Copy out all lines where "picture" appears.

───── Dataset section ─────

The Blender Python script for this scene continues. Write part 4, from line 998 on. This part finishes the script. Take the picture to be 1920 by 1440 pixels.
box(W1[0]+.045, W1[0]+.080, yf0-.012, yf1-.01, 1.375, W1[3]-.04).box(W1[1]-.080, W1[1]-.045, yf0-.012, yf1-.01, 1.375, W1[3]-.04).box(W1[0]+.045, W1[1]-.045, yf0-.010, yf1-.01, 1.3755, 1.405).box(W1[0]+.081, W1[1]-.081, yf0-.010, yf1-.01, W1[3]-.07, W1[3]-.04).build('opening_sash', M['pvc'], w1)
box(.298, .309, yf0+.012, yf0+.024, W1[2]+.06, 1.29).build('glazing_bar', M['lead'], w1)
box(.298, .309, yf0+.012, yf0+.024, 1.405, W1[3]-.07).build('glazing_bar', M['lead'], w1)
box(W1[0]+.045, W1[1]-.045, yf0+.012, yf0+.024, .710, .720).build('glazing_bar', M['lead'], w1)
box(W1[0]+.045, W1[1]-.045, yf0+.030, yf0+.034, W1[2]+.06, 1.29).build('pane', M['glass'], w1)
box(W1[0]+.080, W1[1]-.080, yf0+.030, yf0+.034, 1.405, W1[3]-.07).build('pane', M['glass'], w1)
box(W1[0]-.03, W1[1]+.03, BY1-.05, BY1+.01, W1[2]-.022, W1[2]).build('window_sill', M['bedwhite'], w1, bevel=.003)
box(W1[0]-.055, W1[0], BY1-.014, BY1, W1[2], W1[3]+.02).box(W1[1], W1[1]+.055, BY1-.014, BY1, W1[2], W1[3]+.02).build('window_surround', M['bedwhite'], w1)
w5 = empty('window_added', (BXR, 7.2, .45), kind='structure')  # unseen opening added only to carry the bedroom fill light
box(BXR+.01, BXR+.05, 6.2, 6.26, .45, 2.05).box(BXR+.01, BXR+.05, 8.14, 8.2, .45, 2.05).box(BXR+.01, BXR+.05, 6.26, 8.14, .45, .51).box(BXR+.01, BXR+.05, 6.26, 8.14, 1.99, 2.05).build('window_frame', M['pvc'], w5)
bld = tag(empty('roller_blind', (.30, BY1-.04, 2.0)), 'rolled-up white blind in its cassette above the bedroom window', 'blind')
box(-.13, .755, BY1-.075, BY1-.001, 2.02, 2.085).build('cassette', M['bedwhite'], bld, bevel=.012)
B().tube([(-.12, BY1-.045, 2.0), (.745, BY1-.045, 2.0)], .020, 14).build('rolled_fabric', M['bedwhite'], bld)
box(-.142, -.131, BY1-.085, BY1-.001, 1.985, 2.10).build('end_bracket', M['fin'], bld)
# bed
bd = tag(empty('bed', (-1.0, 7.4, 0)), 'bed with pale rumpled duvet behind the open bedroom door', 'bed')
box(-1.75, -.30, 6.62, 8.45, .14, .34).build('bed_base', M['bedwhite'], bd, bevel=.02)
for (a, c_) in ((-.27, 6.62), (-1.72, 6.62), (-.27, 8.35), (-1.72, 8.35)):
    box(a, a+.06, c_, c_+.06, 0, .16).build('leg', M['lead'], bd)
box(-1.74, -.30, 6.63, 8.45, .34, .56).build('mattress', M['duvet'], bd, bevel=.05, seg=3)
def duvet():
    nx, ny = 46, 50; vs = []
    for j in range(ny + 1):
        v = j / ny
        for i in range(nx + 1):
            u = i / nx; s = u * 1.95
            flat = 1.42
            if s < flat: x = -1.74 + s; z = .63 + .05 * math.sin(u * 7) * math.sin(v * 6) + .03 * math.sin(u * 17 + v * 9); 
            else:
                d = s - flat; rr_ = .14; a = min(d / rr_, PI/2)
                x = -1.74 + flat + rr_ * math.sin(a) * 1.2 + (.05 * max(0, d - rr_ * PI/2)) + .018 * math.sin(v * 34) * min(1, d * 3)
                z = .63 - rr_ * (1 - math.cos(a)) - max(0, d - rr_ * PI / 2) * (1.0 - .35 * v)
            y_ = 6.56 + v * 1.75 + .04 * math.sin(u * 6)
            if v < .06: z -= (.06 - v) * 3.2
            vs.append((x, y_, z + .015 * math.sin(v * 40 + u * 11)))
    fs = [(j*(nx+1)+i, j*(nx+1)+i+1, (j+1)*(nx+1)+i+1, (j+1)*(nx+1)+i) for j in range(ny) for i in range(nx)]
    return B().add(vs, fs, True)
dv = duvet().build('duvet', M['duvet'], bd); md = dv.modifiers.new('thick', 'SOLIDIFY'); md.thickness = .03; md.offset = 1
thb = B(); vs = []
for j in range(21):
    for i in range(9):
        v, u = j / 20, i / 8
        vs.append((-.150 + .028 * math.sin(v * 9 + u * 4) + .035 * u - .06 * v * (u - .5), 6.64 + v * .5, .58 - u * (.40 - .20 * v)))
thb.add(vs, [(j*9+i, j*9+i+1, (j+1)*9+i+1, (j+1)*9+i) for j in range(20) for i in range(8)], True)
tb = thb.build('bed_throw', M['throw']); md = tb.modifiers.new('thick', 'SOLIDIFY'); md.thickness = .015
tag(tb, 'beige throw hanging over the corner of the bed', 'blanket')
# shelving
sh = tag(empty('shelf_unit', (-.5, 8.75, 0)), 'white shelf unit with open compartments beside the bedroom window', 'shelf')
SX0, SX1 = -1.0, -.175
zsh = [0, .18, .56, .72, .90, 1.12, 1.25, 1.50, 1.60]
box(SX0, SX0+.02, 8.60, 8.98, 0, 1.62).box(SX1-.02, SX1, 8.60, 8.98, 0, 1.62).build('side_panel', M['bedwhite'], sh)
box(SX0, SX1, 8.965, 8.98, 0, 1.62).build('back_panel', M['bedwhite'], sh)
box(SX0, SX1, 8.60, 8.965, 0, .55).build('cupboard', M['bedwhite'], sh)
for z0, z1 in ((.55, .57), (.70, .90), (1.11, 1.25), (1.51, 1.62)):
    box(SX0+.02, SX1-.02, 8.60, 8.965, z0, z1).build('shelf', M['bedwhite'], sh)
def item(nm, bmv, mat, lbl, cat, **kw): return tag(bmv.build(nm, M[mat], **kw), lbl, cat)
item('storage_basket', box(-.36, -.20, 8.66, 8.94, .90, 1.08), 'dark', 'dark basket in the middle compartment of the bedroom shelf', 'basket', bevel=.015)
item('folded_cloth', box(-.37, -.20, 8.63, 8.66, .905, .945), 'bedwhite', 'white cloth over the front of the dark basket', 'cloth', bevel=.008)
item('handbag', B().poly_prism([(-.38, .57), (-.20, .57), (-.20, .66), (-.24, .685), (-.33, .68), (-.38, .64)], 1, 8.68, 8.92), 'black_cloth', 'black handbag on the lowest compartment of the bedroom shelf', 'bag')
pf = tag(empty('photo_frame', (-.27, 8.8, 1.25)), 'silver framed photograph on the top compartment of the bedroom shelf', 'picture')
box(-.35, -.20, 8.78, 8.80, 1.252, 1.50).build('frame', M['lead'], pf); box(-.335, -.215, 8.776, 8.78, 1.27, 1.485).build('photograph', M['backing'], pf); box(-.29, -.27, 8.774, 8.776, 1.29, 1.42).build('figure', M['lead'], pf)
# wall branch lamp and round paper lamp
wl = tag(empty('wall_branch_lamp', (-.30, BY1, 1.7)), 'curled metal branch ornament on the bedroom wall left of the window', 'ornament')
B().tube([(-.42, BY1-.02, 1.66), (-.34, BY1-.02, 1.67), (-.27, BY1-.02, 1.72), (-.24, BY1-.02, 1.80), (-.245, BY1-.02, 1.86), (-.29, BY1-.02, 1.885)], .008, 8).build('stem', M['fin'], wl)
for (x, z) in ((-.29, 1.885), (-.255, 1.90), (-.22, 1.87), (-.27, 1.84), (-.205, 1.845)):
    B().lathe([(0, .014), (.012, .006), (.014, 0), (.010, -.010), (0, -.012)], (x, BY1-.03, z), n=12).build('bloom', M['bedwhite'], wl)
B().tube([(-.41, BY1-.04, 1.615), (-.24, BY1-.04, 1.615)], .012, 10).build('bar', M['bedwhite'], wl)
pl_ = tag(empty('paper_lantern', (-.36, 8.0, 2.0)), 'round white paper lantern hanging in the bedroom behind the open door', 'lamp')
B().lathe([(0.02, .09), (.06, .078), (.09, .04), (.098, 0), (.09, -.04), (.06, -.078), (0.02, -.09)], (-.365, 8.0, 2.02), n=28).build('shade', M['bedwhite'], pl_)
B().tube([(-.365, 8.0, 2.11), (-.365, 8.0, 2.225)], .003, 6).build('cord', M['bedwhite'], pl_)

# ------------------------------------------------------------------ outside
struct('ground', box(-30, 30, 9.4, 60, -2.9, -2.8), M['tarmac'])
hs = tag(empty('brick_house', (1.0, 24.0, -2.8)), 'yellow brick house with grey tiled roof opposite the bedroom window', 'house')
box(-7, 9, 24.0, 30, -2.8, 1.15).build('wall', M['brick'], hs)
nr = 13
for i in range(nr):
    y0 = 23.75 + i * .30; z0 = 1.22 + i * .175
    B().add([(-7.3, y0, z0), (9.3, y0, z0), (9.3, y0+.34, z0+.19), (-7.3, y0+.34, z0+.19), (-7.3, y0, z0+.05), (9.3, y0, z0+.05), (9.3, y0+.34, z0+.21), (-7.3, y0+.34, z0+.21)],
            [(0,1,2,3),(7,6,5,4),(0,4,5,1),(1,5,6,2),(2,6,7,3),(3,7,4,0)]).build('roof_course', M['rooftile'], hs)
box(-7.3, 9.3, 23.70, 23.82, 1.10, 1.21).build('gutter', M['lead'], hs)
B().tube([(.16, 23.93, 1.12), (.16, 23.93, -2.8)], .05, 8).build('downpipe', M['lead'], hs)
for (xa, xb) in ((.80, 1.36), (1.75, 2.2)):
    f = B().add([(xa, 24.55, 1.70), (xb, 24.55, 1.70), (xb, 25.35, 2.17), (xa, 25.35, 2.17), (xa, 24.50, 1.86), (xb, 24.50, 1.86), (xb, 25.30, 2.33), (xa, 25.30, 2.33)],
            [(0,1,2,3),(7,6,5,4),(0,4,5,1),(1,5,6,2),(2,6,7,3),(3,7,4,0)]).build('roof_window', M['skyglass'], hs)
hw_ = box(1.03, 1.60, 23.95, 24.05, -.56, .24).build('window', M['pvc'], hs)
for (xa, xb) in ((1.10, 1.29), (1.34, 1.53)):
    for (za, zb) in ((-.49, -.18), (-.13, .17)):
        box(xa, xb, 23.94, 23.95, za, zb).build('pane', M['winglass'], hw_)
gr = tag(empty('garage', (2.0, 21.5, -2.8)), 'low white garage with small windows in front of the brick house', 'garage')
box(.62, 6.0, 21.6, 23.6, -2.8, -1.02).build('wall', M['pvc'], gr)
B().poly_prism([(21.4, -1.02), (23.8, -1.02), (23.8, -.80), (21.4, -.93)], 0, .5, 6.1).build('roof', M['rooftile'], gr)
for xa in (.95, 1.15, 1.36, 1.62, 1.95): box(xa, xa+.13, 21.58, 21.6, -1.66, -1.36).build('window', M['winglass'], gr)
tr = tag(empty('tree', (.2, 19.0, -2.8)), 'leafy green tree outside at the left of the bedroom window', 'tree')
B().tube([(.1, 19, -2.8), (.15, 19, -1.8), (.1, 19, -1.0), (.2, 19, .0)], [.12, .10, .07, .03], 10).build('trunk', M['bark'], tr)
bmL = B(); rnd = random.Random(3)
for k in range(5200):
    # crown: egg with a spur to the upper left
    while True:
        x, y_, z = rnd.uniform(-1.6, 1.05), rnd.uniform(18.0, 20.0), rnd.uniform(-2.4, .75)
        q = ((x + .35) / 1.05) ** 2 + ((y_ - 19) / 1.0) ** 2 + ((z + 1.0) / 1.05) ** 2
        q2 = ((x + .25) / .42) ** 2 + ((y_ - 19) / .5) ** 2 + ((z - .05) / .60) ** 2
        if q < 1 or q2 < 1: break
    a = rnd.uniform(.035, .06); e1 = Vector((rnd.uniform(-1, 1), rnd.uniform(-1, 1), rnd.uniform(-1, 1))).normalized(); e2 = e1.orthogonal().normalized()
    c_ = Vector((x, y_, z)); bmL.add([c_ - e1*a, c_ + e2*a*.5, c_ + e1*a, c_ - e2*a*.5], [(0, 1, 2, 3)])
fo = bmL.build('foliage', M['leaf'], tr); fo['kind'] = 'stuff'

─────

**Output of the exercise:**
The Blender Python script for this scene continues. Write part 4, from line 998 on. This part finishes the script. Take the picture to be 1920 by 1440 pixels.
pf = tag(empty('photo_frame', (-.27, 8.8, 1.25)), 'silver framed photograph on the top compartment of the bedroom shelf', 'picture')